Under Pressure
Great moments in building history: Finding yourself in hot water
It started out uneventfully enough: a nice home, a remodeled kitchen for a pleasant, older couple and a mandatory drink of scotch—the perfect sale. Mr. McKenzie would agree to his wife getting a $20,000 kitchen remodel only if he got a wet bar within 10 ft. of his Lazyboy. “It’s the damned gout, you see!” he said. “Can’t get as far as I used to, hopping on one leg. You don’t expect an 84-year-old codger to have to hop more than 10 ft. to pour a drink, do you?” Mrs. McKenzie had done all of the pouring I had seen done that day and on my three previous visits, but much as the warm glow of the malt liquor tempted me to do so, I didn’t point that out.
Ever alert, I spied a broom closet only 61⁄2 ft. to the left of Old Man McKenzie. “Maybe this could be the wet bar,” I said. I went to the basement, wondering if the demon god Plumbing would be on my side for only this one tiny remodel. And sure enough, directly underneath the broom closet, was a water-heater tank. I was on a roll. But the plumbing was like none I had ever seen in a residence. You see, the house had been built by a high-rise building contractor and had equipment designed for a 40-story tower. The system was impressive, with pumps and valves and things, but it had the basics—cold water in and hot water out.
I returned upstairs in smug jubilation, knowing I had just sold an additional $2,000. Not only could Old Man McKenzie have a wet bar, but he could have a wet bar with hot water! “Yup, instant hot water just like the hotels,” Mr. McKenzie boasted in his very pleasant, whiskey-burnished way. “The pump keeps it circulating between two hot-water tanks 24 hours a day!” he added, reminding me for the fifth time of the mechanical wonders that infested his house. It was the only residence I had ever seen with commercial wall-hung valve toilets that exploded with a 60-mile-an-hour jet swirl at the push of a button.

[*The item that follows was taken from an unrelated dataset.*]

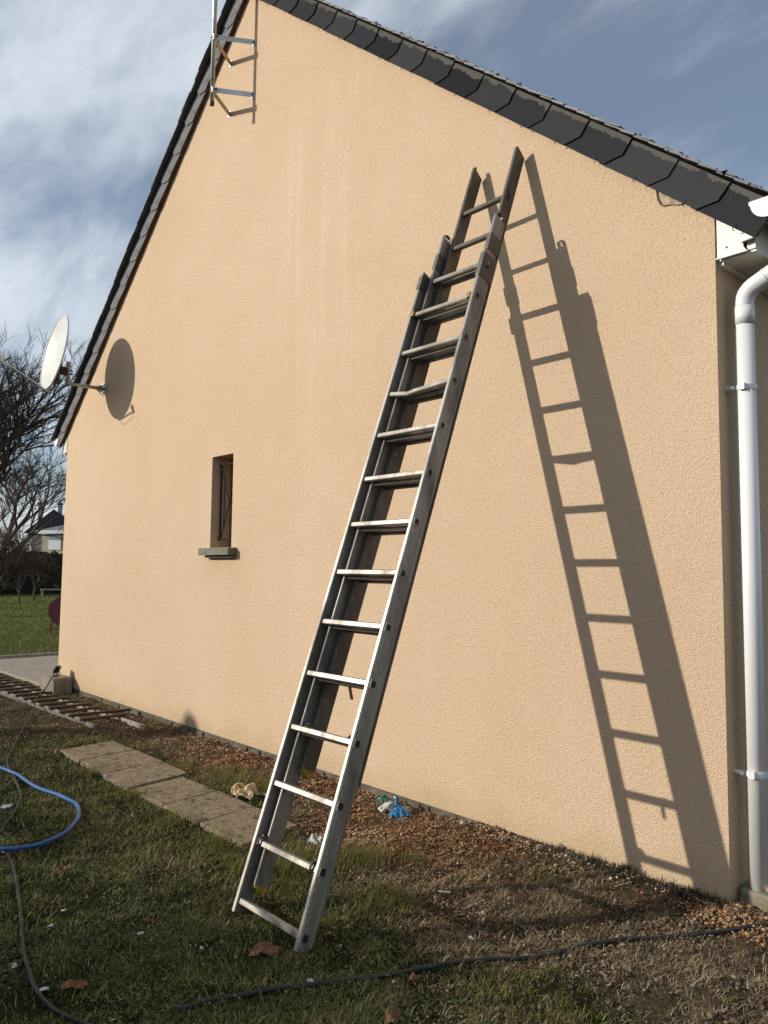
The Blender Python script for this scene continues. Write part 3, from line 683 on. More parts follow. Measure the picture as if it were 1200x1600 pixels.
# ------------------------------------------------------------------ aerial mast and brackets
mast = empty('aerial_mast', (-6.26, -.31, 5.96)); tag(mast, 'galvanised aerial mast tube on two V brackets below the gable peak', 'mast')
MXx, MY = -6.262, -.318
MB().tube([(MXx, MY, 5.975), (MXx+.01, MY, 8.6)], .021, 16).build('tube', M['mast'], mast, smooth=True)
MB().tube([(MXx, MY, 5.945), (MXx, MY, 5.978)], .0225, 16).build('end_plug', M['black_plastic'], mast)
for z in (6.615, 6.085):
    for k, (xw, mt) in enumerate(((-6.045, 'galv'), (-6.475, 'rust'))):
        a = Vector((MXx+(.028 if k == 0 else -.012), MY+.012, z)); c = Vector((xw, -.006, z-.002)); d = (c-a)
        side = d.normalized().cross(Vector((0, 0, 1)))
        MB().obox(a-Vector((0, 0, .024)), d, (0, 0, .048), side*.005).build('bracket_arm', M[mt], mast)
        f = Vector((xw, -.006, z-.002)); MB().box(xw-.022, xw+.022, -.007, -.001, z-.032, z+.03).build('wall_foot', M['galv'], mast)
        MB().tube([(xw, -.02, z), (xw, -.006, z)], .009, 6).build('bolt', M['galv' if k else 'black_iron'], mast)
    MB().tube([(MXx, MY, z-.004), (MXx, MY, z+.004)], .0275, 14).build('clamp', M['black_iron'], mast)
    MB().tube([(MXx-.01, MY+.01, z+.01), (MXx+.06, MY+.012, z+.01)], .007, 6).build('bolt', M['black_iron'], mast)
    MB().box(MXx+.02, MXx+.034, MY-.02, MY+.03, z-.03, z+.026).build('clamp_plate', M['galv'], mast)
for z in (6.78, 6.19, 7.1): MB().tube([(MXx, MY, z-.005), (MXx, MY, z+.005)], .0225, 12).build('tape', M['black_plastic'], mast)

# ------------------------------------------------------------------ satellite dish
dishE = empty('satellite_dish', (-9.40, -.02, 3.82)); tag(dishE, 'white satellite dish on a bent steel arm fixed to the gable wall', 'satellite dish')
DC = Vector((-9.410, -.627, 4.142)); TI = R(9)
dn_ = Vector((-.035, -math.cos(TI), math.sin(TI))).normalized()      # facing out of the wall, tipped up
de = Vector((1, 0, 0)); de = (de-dn_*de.dot(dn_)).normalized(); du = dn_.cross(de)*-1
if du.z < 0: du = -du
A_, B_ = .425, .468
mb = MB(); rings = 9; n = 44
V_ = []
for side in (0, 1):
    for j in range(rings+1):
        r = j/rings
        for i in range(n):
            t_ = 2*math.pi*i/n; dpt = (r*r-1)*.065-(0.006 if side else 0)
            V_.append(DC+de*A_*r*math.cos(t_)+du*B_*r*math.sin(t_)+dn_*dpt)
F_ = []
for side in (0, 1):
    o_ = side*(rings+1)*n
    for j in range(rings):
        for i in range(n):
            f = (o_+j*n+i, o_+j*n+(i+1) % n, o_+(j+1)*n+(i+1) % n, o_+(j+1)*n+i); F_.append(f if side else f[::-1])
mb.add(V_, F_); mb.build('reflector', M['dish'], dishE, smooth=True)
mb = MB(); mb.tube([DC+de*A_*math.cos(t_)+du*B_*math.sin(t_)-dn_*.004 for t_ in np.linspace(0, 2*math.pi, 45)], .010, 6, cap=False); mb.build('rim', M['dish'], dishE, smooth=True)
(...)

Work on Mrs. McKenzie’s new kitchen and Mr. McKenzie’s new wet bar progressed smoothly over the next several weeks. Once the cabinets were installed, I was ready for the plumber, who was surprised at the complexity of the system.
“Boy, I’ve never seen a house like this before,” he said. “It’s piped up like an international airport. I’m going to have to charge you extra.” But miraculously, he then found an easier way to a cold-water pipe directly underneath the wet bar, so the plumber didn’t have to charge me extra after all. Truly amazing!
The day after the job was complete, and I had received my last check from the McKenzies, I got a phone call at 4 a. m. “Bill, my toilet is steaming like the mill tails of hell!” During a long pause, I woke up a little and realized it wasn’t my ex-wife but Mrs. McKenzie. I grunted, and she continued surprisingly matter of factly. “I’ve flushed it and flushed it, and it’s full of hot water! My bathroom is all fogged up!” The demon god of Lawsuits appeared, pointing out a bright red part on Mrs. McKenzie’s anatomy. I asked if she was okay and was relieved to hear a hint of laughter in her voice.
When I got there, Mr. McKenzie hobbled to the door with a huge smile on his face while he told me I was damned lucky his wife hadn’t used the bidet. “Then we’d all be in hot water,” he cackled, as he led me to the master-bedroom bath. Now the toilet was steaming without being flushed. The perfect job was going rapidly down the drain.
The third plumber we called discovered that the plumber who did the work for the wet bar had made two mistakes. First and foremost, to get cold water for the wet bar, he had unknowingly tapped the supply line to the pressurized flush system, which sucked 7 gal. or 8 gal. of water every time a toilet was flushed, and which, thanks to Mr. McKenzie in particular, was fairly often. This placed suction instead of pressure on the German faucets we had installed. Secondly, he had elected not to put all of the parts into the bowels of the particular brand of faucet I had forced on him under protest. This allowed hot water, which was in constant recirculating supply, to run to the cold-water side and fill the 11⁄2-in. toilet line with 160° water. What a blast. Welcome to the home of the boiling toilet; steamed buns, no extra charge. The jokes rolled on for weeks. Everyone had a good laugh, especially the third plumber, who also happened to know that hot water destroys the rubber seals in pressurized flush systems, and he would have to bill me as if I were an international airport.
Mr. McKenzie offered me some scotch, and I discovered the secret to his longevity as I enjoyed a sheepish smile.